With police shutting down so-called "Occupy" camps around the United States, there is growing criticism that participants were becoming too confrontational.  While there are some more aggressive elements on the fringes of the Occupy movement who have caused problems, most protesters adhere to a strict code of non-violence.  Our reporter talked with several Occupy protesters in Washington, about the movement's efforts to maintain credibility.

After months of occupation, police moved in, evicting protestors and dismantled camps.  First in Oakland, then Portland, and now New York, were the Occupy movement started.

Officials say health conditions had become intolerable in the camps.  A murder was reported in Oakland and a rape in Philadelphia, where Mayor Michael Nutter says the protest was attracting people with the wrong motives.

“We are seeing serious health and safety issues playing out on almost a daily basis," said Nutter. "The people of Occupy Philly have changed, and their intentions have changed.”

In Washington, two "Occupy" camps are still intact.  Veteran activist Kevin Zeese says movements often go through growing pains.

“I think as movements grow and attract new people, you attract people who aren’t as clear on their purpose," said Zeese. "And who may have different agendas, whether they are people who are actually infiltrating to cause trouble and escalate violence to destroy the credibility of the movement.”

Zeese says movements must police themselves.  Here at the Freedom Plaza Occupy camp, there is a list of principles all protesters must sign if they want to stay.

“You can see the first one starts out as a non-violence resolution," he said.

They range from not carrying weapons, to not vandalizing or stealing property.  Sociologist Lester Kurtz says a non-violence ethos is essential for a protest movement’s success.

“They know that if they can maintain a non-violent discipline, it enhances the value of their message," said Kurtz. "If they lose non-violent discipline, then it begins to discredit them in the eyes of a lot of potential sympathizers.”

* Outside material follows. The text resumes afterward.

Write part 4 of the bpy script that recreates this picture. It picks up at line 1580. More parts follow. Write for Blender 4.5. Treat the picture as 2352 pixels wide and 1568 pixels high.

Occupy protesters say fringe elements who do not adhere to their principles have caused scattered violent incidents around the country.  

Recently in Washington, the Occupy movement drew public criticism after confrontations with police at a protest event.  An elderly woman fell down and several protesters were hit by a car.  

A protester who calls himself Pietro says there are some people in Occupy D.C. who, when provoked, have aggressive tendencies.   

“Those who actively engage the police in aggressive actions need to be told to leave camp, is basically what I think," said Pietro.

Occupy D.C. has worked to mend its relationship with the police.  And some in the camp have attended non-violent civil disobedience training.  For now they plan to continue their occupation, even as questions grow about the future of the movement nationally.